Being in a non-public venue would allow your parents to not feel that they are trapped in the midst of strangers, as one can feel when one confronts something of great import while on a pubic stage like being in the middle of a restaurant. If they need space and time to process what they are told – that is if the matter really is a surprise to them that is totally unforeseen – they can make an early evening of it, without causing the disturbance of walking out of a restaurant, and return to their home…and your siblings and you will be together in a familiar place.

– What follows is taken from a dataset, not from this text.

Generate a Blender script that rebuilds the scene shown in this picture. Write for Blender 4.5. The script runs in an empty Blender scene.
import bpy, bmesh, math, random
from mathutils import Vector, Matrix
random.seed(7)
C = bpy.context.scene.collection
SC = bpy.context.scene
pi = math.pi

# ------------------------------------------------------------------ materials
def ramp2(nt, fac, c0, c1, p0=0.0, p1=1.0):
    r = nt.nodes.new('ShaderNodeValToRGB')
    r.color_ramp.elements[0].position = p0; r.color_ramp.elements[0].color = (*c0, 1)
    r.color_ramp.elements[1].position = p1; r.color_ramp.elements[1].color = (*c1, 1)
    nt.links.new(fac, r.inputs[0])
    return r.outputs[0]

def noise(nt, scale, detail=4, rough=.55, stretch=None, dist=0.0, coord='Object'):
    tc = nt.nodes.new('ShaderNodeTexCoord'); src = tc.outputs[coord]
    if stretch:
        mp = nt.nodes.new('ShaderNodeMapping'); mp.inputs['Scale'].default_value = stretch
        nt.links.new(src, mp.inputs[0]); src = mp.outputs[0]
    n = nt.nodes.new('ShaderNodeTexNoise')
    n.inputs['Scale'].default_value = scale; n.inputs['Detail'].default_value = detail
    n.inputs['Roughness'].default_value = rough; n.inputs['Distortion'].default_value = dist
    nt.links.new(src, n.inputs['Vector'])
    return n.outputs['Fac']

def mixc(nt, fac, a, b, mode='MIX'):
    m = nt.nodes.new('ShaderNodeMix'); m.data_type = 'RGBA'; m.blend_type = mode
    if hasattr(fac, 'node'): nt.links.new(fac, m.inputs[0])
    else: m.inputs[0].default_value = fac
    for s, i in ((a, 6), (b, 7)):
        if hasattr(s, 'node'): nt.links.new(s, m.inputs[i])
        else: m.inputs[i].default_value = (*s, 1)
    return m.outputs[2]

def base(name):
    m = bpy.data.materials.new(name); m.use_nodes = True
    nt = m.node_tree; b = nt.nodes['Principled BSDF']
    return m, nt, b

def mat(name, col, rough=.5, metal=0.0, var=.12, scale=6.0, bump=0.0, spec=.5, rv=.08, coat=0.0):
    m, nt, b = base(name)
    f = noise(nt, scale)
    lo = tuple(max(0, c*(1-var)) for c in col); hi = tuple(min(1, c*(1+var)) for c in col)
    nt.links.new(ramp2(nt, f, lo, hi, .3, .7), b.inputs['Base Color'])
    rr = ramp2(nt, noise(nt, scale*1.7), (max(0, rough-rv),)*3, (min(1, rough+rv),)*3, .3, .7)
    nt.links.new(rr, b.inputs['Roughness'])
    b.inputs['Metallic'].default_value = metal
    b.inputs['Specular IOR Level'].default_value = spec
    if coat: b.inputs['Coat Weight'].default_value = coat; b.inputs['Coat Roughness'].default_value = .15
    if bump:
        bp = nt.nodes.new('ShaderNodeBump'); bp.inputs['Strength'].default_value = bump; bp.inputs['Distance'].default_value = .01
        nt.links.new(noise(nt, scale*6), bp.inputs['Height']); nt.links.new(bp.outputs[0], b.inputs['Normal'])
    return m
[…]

The other advice I can offer – and presume to do so since you are no longer practicing the faith and it might not occur to you – is the possibility of you meeting with your parents’ priest or a priest to whom they are close. Especially if he has been in their lives long enough that he might remember all of you from your younger days or have a particular closeness to them.
After this many years, there are a number of children from my old parishes who, having grown up, have chosen other paths in life – they know, however, that my door is always open to them. Similarly, for their parents…my door is always open.
Depending upon the pastoral gifts that the priest possesses, he may be able to offer the concrete suggestions to you that you are seeking on the one hand and also be available to help your parents process these realities and companion them as they process it on the other – and even know of a good counselor he could suggest.
I always counsel, on both sides of these situations, that the familial bond should in all cases be preserved. There are cases, of course, where it is tragically not possible at all, notably in issues involving some form of terrible abuse. Issues such as are being discussed here are not of that nature, thankfully, and should not be thought of as such. A way ahead should be sought and found.
A wholesale rejection of family members is always a tragedy, whatever side of the argument they are upon.
I can well imagine that the presence of you and others is a tremendous source of support and encouragement for your brother and I can also well imagine that, when he talks about this with his parents, who are your parents, too, he would wish to do so in the context of the entire family. As the one purveying news, that is his prerogative, after all.
It is evident in what you post that the children feel more affirmed by your relationships with each other than you do by your respective relationships to your parents and that the relationships of each of you to them is already a strained one. I am sure they must perceive that reality as well – and will understand it even more with the conveying of this news, if both of your brother’s sisters are sitting beside him.
I assure you and your family…all of your family…of my prayers.